Especially in the newer generations of users, who are far more accustomed to the ways that computers operate. Let's be honest: 75-90% of programmers use terrible languages to write terrible software -- internal applications in vendor-supplied crap languages. They're not special, they understand little more than a few complex if/then/else blocks, and they're the vast majority of programmers.

We can argue that the upper crust of programmers are truly special, but if we could get rid of the garbage they had to interface with, I suspect their code could replace most of their own work as well.


Let's be honest: 75-90% of programmers use terrible languages to write terrible software -- internal applications in vendor-supplied crap languages. They're not special, they understand little more than a few complex if/then/else blocks, and they're the vast majority of programmers. </quote>

Hear, hear


Reminds me of the DBAs complaining that the programmers have no idea how to construct a database. Anyone can create an X, but only Xers can do it well. You are always going to get better results from people dedicated to the particular problem domain, but in certain situations and with certain tools the extra quality might not be necessary.


Total elimination is not plausible, but de-skilling certainly is. It is already happening.
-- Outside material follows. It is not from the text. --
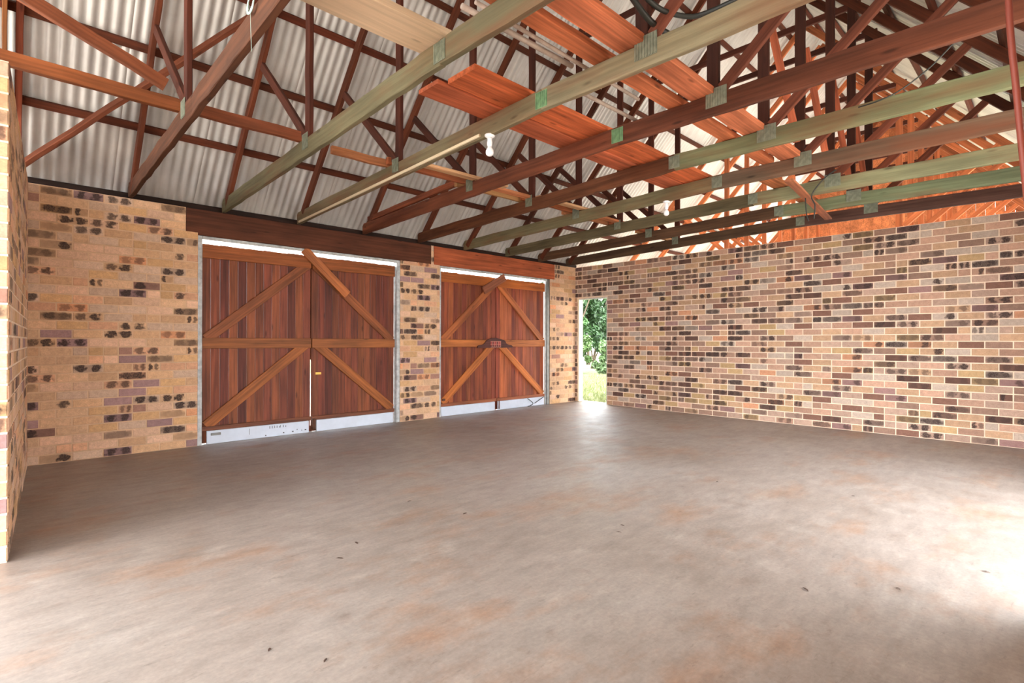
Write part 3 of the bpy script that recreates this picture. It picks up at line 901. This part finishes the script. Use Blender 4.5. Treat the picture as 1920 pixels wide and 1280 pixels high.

Anywhere a technique becomes standardised, reuse then simplifies programming. For example: relational databases -- developers don't have to create data storage systems anymore (mostly), they just use what exists. And there are many other similar pieces all over, especially with the rise of the net and web and open-source.

But one of the results is probably growth in usage, and that would then increase the need for developers, of all levels. So perhaps de-skilling, as a means to reduce need for programmers, won't actually work.


Even if we accept that it is a worthy goal to eliminate the need for programmers, I don’t think it’s possible. That’s because programmers have skills and abilities other than just their knowledge of programming languages.

Then shouldn't the goal be to create an environment with those skills and abilities built-in instead of worrying about what to eliminate?